En la bahía el taró tiene también un componente premonitorio: se oye venir antes de llegar. Bajo un sol triunfante, comienzan a sonar las sirenas de los barcos. Es la señal. Con la precisión de los relojes contumaces, una nube baja y periódica se dirige hacia ponientes de tierra con la recurrencia de los ciclos eternos. Desde la mirada infantil entraba sigilosa en una ciudad que vivía de espaldas al mar; se colaba entre las palmeras canarias del torreón de los Cervera junto al Ojo del Muelle después de cubrir el Peñón, la lonja y el bosque invernal de mástiles del muelle de la Galera; penetraba en el embudo curvo del callejón de Santa María y se desbordaba en las anchuras de la calle Panadería, lamiendo la fachada de la sastrería de Ocaña y los escaparates con zapatos impares de Manzanete, hasta alcanzar el colegio de las Monjas, desde donde veíamos cómo avanzaba hacia la araucaria de los Bandrés. Era una niebla íntima, que avivaba en las casas barruntos de inquietudes, que vaciaba las calles, borraba las esquinas e inundaba las aceras de un mudo poso de limo y sal empujado por bocanadas de relente que se posaban en las barandas de creta del puente de la Conferencia, el mirador curvo de la casa de los Gaggero y los ángulos esquinados de la capilla del Cristo, junto a unos raíles chorreantes de vaho. Besaba los muros de cal, los cierros de forja y las cubiertas de tejas y jaramagos. En la noche dibujaba un cerco de falsa luna en las farolas, dejaba posos de humedad sobre los quicios y llevaba el eco de las campanas de la Palma con un sonido de mar invasor que todo lo velaba.

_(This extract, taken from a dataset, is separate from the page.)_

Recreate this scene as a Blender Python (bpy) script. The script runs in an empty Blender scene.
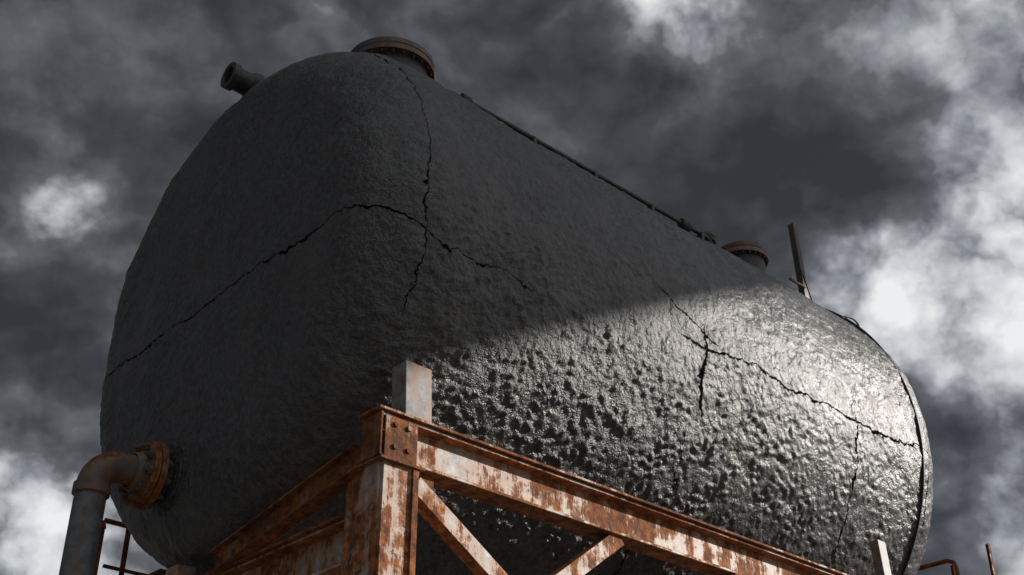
import bpy, bmesh, math
from mathutils import Vector, Matrix, noise as mn
S=2.83; CH=1.5
def P(x,y,z): return Vector((x*S,y*S,z*S+CH))
scene=bpy.context.scene
COL=scene.collection
SUN=Vector((.82,-.57,.397)).normalized()

# ---------------------------------------------------------------- node helper
class NT:
    def __init__(s,nt): s.nt=nt; s.n=nt.nodes; s.l=nt.links
    def put(s,inp,v):
        if v is None: return
        if isinstance(v,bpy.types.NodeSocket): s.l.new(v,inp)
        else: inp.default_value=v
    def m(s,op,a,b=None,c=None,clamp=False):
        n=s.n.new('ShaderNodeMath'); n.operation=op; n.use_clamp=clamp
        s.put(n.inputs[0],a); s.put(n.inputs[1],b); s.put(n.inputs[2],c); return n.outputs[0]
    def vm(s,op,a,b=None,out=0):
        n=s.n.new('ShaderNodeVectorMath'); n.operation=op
        s.put(n.inputs[0],a)
        if op=='SCALE': s.put(n.inputs[3],b)
        else: s.put(n.inputs[1],b)
        return n.outputs[out]
    def noise(s,vec,scale,detail=4,rough=.5,dist=0,col=False,lac=2.0):
        n=s.n.new('ShaderNodeTexNoise'); s.put(n.inputs['Vector'],vec)
        n.inputs['Scale'].default_value=scale; n.inputs['Detail'].default_value=detail
        n.inputs['Roughness'].default_value=rough; n.inputs['Distortion'].default_value=dist
        n.inputs['Lacunarity'].default_value=lac
        return n.outputs['Color' if col else 'Fac']
    def mr(s,v,a,b,c=0.0,d=1.0,smooth=True):
        n=s.n.new('ShaderNodeMapRange'); n.interpolation_type='SMOOTHSTEP' if smooth else 'LINEAR'
        n.clamp=True
        s.put(n.inputs[0],v); s.put(n.inputs[1],a); s.put(n.inputs[2],b); s.put(n.inputs[3],c); s.put(n.inputs[4],d)
        return n.outputs[0]
    def mix(s,f,a,b,bt='MIX'):
        n=s.n.new('ShaderNodeMix'); n.data_type='RGBA'; n.blend_type=bt
        s.put(n.inputs[0],f)
        for i,v in ((6,a),(7,b)):
            if isinstance(v,tuple) and len(v)==3: v=(*v,1)
            s.put(n.inputs[i],v)
        return n.outputs[2]
    def ramp(s,f,stops):
        n=s.n.new('ShaderNodeValToRGB'); s.put(n.inputs[0],f); e=n.color_ramp.elements
        while len(e)<len(stops): e.new(.5)
        for el,(p,c) in zip(e,stops): el.position=p; el.color=(*c,1) if len(c)==3 else c
        return n.outputs[0]
    def sep(s,v):
        n=s.n.new('ShaderNodeSeparateXYZ'); s.put(n.inputs[0],v); return n.outputs
    def bump(s,h,dist=1.0,strength=1.0,normal=None):
        n=s.n.new('ShaderNodeBump'); n.inputs['Strength'].default_value=strength; n.inputs['Distance'].default_value=dist
        s.put(n.inputs['Height'],h)
        if normal is not None: s.put(n.inputs['Normal'],normal)
        return n.outputs[0]
    def coord(s,name='Object'):
        return s.n.new('ShaderNodeTexCoord').outputs[name]
def newmat(name):
    m=bpy.data.materials.new(name); m.use_nodes=True
    t=NT(m.node_tree); b=m.node_tree.nodes['Principled BSDF']
    return m,t,b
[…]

Muchos años después, las sirenas siguen sonando a destiempo cada vez que la niebla retorna, aunque no haya lonja que cubrir, ni torreones en el Ojo del Muelle, ni barandas de creta, ni tan siquiera río. Con la constancia del tiempo impenitente, cubre de blanda gasa el Peñón lejano, la orilla invisible, las grúas gigantes, el muro de edificios de un paseo que de marítimo tiene solo el nombre y bordea taimada las fachadas que reciben su visita con la sorpresa propia de la desmemoria. Sigue siendo íntima, pero su beso se deposita en muros, cierros y techos insonorizados, en casas donde cada vez suenan más lejanas las sirenas de los barcos y donde apenas se oyen las campanas de la Palma.

Nada es lo mismo; ni siquiera nosotros. Solo el cielo, el sol, la niebla permanecen; el taró embozado sobre una ciudad olvidadiza que igual necesita de las figuras del Mago o el Loco, el primer y el último arcano de intrigantes barajas.